Wired Magazine has a sorta brilliant, far-reaching article on the creator of BitTorrent, Bram Cohen.

It’s sorta brilliant because it’s the normal groveling Wired interview, but there are about four or five choice quotations that anyone working in any area of content creation/distribution/consumption[?] should at least read.

And Bram Cohen does not have an agenda, just tech smarts. Others will do the same or worse/better (depending on your politics).

Choice bits:

  • One example of how the world has already changed: Gary Lerhaupt, a graduate student in computer science at Stanford, became fascinated with Outfoxed, the documentary critical of Fox News, and thought more people should see it. So he convinced the film’s producer to let him put a chunk of it on his Web site for free, as a 500-Mbyte torrent. Within two months, nearly 1,500 people downloaded it. That’s almost 750 gigs of traffic, a heck of a wallop. But to get the ball rolling, Lerhaupt’s site needed to serve up only 5 gigs. After that, the peers took over and hosted it themselves. His bill for that bandwidth? $4. There are drinks at Starbucks that cost more. “It’s amazing – I’m a movie distributor,” he says. “If I had my own content, I’d be a TV station.”
  • Eric Garland, CEO of the P2P analysis firm BigChampagne, says, “the real work isn’t acquisition. It’s good, reliable filtering. We’ll have more video than we’ll know what to do with. A next-gen broadcaster will say, ‘Look, there are 2,500 shows out there, but here are the few that you’re really going to like.’ We’ll be willing to pay someone to hold back the tide.”
  • After hobnobbing with “content people” from the record and movie industries, [Bram Cohen] realized that “the content people have no clue. I mean, no clue. The cost of bandwidth is going down to nothing. And the size of hard drives is getting so big, and they’re so cheap, that pretty soon you’ll have every song you own on one hard drive. The content distribution industry is going to evaporate.” Cohen said as much at the conference’s panel discussion on file-sharing. The audience sat in a stunned silence, their mouths agape at Cohen’s audacity.

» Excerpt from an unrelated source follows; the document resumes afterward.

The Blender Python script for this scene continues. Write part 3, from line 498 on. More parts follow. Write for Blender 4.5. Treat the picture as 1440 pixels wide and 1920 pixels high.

THIS is why the BitTorrent effect matters. Because it is a glitch in the Matrix, a disturbance in the Force.

What BitTorrent began will be continued/forked by others and so on.

Again, like Napster, the genie is out of the bottle.

Business models have changed. Get over it/get on with it.

Why BitTorrent is effective – and a protocol that I could not write in a zillion years – it’s claim to fame is that it allow faster downloads of stuff. To MPAA etc, that means faster pirating.

OK.

But as Cohen himself admits in the interview, the overall capability of folks to get access to stuff and store it is increasing at an astonishing rate. BitTorrent may be a good protocol, but when everyone has a 1 terabyte hard drive and a DS3 coming into the home, is the efficiency of BitTorrent necessary?

THAT’s why BitTorrent really doesn’t matter (in the LONG run).

Short run, it’s the [promise of]/[evil bastard] of Napster for large honkin’ files, which include films.

Long run – We’ll all be able to do this good/nasty stuff easily – much like a browser enable the delivery (and possible [gasp!!] storage/redelivery of same). BitTorrent shows us the potential of the future; it is not the future.